The verdict of doom has already been pronounced on the so-called unions under their domination. As for the organized workers, they are passing them by, and the non-Stalinist members who have not been expelled are leaving them. Make no mistake about it. Unions that cannot grow now, when new strata of workers are surging forward and seeking organization, are dead beyond the possibility of resurrection. The leftwing militants who want to play a part in the new situation in the labor movement must turn their backs on the Stalinist paper unions and put a cross over the whole experiment.

To see the present strike wave as only the first stage of a resurgent class activity of the American workers and prepare to influence its further development; to call the workers to enter the trade unions and to go with them on this path; to struggle increasingly within the unions against the policy and leadership of the reactionaries; to break resolutely and completely with the Stalinist sectarian paper unions—these, in our opinion, are the main points of the new trade union thesis which the left wing requires.

But the new program, by itself, is not enough. The left wing also requires a new leadership. Up till now the Stalinists have dominated the movement, disorganizing and disrupting everything they could not control and silencing all critical voices with threats and expulsions.

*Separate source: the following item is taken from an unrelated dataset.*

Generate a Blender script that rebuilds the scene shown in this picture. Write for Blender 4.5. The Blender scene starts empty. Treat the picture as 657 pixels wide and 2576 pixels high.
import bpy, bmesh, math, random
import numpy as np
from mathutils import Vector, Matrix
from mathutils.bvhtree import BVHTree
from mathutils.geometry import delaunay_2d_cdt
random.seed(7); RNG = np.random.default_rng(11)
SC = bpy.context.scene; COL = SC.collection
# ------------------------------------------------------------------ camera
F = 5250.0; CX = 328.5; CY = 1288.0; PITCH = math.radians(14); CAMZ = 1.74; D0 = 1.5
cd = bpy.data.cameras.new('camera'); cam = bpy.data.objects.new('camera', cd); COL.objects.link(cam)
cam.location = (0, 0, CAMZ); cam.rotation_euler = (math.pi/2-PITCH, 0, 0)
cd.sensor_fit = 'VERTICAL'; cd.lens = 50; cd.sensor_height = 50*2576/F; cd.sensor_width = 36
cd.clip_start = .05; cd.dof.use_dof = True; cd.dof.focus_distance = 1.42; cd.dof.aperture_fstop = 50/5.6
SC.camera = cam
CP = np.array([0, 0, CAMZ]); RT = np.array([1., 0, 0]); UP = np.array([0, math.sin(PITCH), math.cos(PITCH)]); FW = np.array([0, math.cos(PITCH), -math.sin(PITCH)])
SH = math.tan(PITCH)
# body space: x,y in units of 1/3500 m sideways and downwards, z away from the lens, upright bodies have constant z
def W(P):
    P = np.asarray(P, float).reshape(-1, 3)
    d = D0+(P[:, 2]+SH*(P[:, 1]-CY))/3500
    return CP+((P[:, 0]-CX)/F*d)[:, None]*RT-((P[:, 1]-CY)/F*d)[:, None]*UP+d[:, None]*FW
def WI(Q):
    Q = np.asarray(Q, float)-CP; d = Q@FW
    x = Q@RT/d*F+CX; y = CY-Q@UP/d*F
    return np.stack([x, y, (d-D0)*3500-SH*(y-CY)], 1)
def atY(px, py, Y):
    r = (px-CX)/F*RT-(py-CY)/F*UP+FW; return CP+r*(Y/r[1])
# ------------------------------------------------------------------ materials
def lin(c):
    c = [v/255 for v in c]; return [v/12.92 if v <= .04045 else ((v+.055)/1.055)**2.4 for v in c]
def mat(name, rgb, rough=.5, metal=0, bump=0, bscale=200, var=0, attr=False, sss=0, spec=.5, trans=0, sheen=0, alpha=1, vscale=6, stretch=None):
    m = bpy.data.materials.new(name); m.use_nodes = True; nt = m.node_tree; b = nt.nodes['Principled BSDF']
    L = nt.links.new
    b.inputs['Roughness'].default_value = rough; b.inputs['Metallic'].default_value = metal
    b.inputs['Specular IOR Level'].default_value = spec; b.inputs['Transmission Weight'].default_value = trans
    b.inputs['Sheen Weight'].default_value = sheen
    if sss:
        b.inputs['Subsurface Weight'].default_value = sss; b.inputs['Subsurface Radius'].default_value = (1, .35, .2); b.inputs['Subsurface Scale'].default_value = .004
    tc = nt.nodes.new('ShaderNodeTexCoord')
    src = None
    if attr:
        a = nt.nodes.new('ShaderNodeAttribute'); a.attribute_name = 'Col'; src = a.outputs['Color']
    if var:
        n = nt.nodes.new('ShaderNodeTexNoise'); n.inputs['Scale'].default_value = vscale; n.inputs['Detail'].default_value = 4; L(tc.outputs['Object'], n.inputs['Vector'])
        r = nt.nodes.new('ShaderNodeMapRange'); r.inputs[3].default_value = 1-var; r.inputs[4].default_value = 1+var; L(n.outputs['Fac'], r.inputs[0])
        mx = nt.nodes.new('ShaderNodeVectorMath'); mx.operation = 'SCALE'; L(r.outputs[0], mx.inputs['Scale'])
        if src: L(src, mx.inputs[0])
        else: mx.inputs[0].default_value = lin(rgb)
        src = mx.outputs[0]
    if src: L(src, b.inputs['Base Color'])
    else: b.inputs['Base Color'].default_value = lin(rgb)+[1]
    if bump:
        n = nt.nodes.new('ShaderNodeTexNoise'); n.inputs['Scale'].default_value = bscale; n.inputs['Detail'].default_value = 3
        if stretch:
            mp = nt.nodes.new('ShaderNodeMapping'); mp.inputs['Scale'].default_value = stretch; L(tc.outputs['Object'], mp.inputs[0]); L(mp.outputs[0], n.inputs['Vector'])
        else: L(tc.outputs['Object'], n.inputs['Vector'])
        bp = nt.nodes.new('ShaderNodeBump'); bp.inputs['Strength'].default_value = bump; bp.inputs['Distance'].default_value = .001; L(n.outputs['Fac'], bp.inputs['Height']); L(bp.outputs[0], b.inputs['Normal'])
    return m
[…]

They had a monopoly in the leadership. Consequently, the responsibility for the results is also their monopoly. In the light of what happened in the past three months, on top of all that went before, it is possible now—it is absolutely necessary!—to draw the final balance of their trade union policy.

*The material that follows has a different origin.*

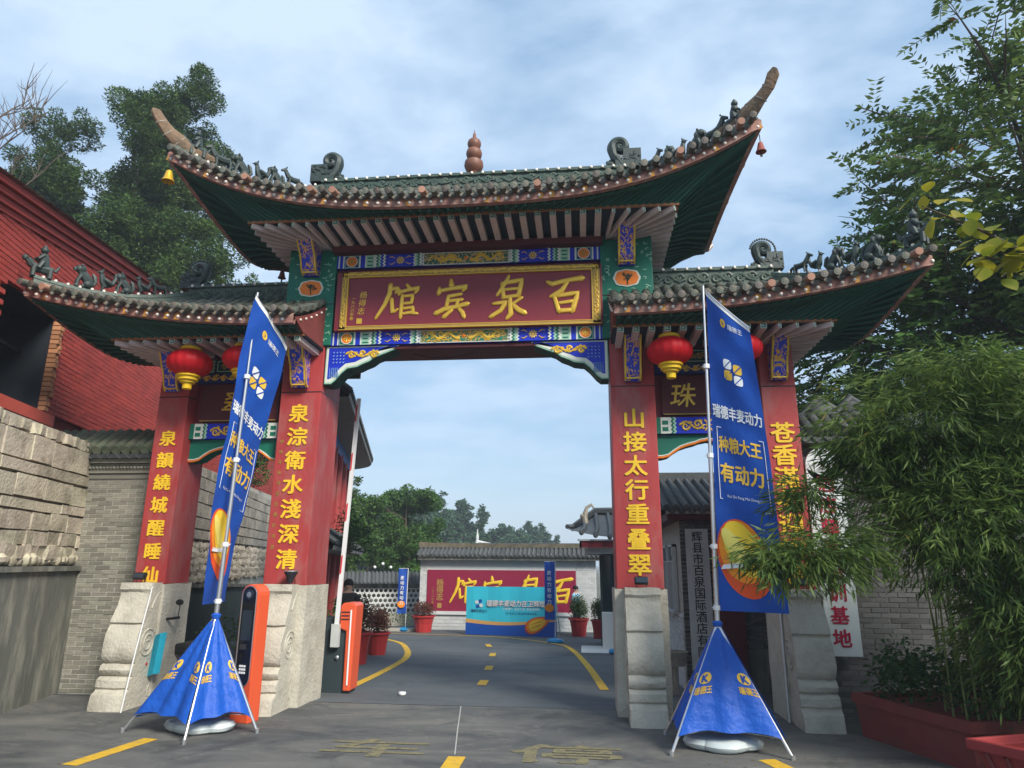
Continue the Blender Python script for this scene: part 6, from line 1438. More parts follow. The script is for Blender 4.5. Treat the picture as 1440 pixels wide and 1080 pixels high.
for i in range(3):
    for j in range(3): m = MB(); m.box(kq(-.032+.032*i, -.107, .545+.036*j), (.022, .008, .022), rot=Matrix((Kx, Ky, V((0, 0, 1)))).transposed()); m.build('key', 'flag_white', gl)
m = MB(); m.b2(kx-.08, kx+.08, ky-.105, ky-.10, .80, .86); m.build('card_slot', 'cloth_black', gl)
# barrier
bx, by = -1.93, 1.25
br_ = thing('barrier_gate', 'orange and dark grey parking barrier with its striped arm raised', 'barrier', (bx, by, -.03))
m = MB(); m.prism([(-.34, -.06), (.12, -.06), (.12, .92), (.02, 1.0), (-.34, 1.0)], .0, .36, 0, lambda a, y, b: (bx+a, by+y, b)); cb = m.build('cabinet', 'cabinet', br_, bevel=.015)
m = MB(); m.prism([(.06, .0), (.17, .0), (.20, 1.18), (.16, 1.22), (.0, 1.22), (-.04, 1.18), (-.04, .86), (.06, .82)], -.05, .30, 0, lambda a, y, b: (bx+a, by+y, b)); m.build('orange_post', 'kiosk_orange', br_, bevel=.02)
m = MB(); m.b2(bx+.115, bx+.135, by-.062, by-.052, .08, 1.12); m.build('light_strip', 'flag_white', br_)
for k in range(3): m = MB(); m.b2(bx-.02, bx+.10, by-.058, by-.052, .98+.05*k, .995+.05*k); m.build('vent_slot', 'cloth_black', br_)
m = MB(); m.lathe([(.02, 0), (.03, .01), (.01, .02)], (bx-.06, by-.02, .45), 10, rot=Matrix.Rotation(R(90), 3, 'X')); m.build('lock', 'steel', cb)
a0, a1 = V((bx-.09, by-.07, .62)), V((bx+.035, by-.07, 4.35)); adir = (a1-a0).normalized()
m = MB(); m.beam(a0, a1, .062, .035, 0, V((0, -1, 0))); arm = m.build('barrier_arm', 'white_metal', br_)
for k in range(4):
    p = a0+adir*(1.0+.78*k); q = p+adir*.30; s_ = V((adir.z, 0, -adir.x)); o = V((0, -.020, 0)); w = .012; p = p-s_*.016; q = q-s_*.016
    m = MB(); m.add([p-s_*w+o, p+s_*w+o+adir*.03, q+s_*w+o, q-s_*w+o-adir*.03], [(0, 1, 2, 3)]); m.build('red_stripe', mat('stripe_red', (.60, .03, .04), .5), arm)
m = MB(); m.b2(bx-.15, bx-.03, by-.10, by-.03, .60, .92); m.build('arm_bracket', 'old_board', arm);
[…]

The beginning of the strike wave was the great opportunity of the test of the left wing and its leadership. Given a correct policy and a competent leadership, the left wing in the labor movement could not fail to bound forward, to expand in influence and organization at the expense of the reactionaries. It happened differently, as everybody knows. In the trade union movement in America, as in every vital problem of the working class throughout the world, Stalinism remained true to its mission as the great organizer of defeats. The conclusion which the revolutionary workers throughout the world are drawing must also be drawn here.

In the trade union question, the necessity for a complete break with the Stalinist leadership is especially obvious and imperative. And their disastrous leadership in this field is only a particularly illuminating illustration of their leadership in general.

The question brooks no delay. The liberation of the left wing of the labor movement from the strangulating grip of Stalinism is the key to the problem of planning and organizing the struggles of the American workers, of raising the elemental movement to new heights. This is today the crux of the trade union question.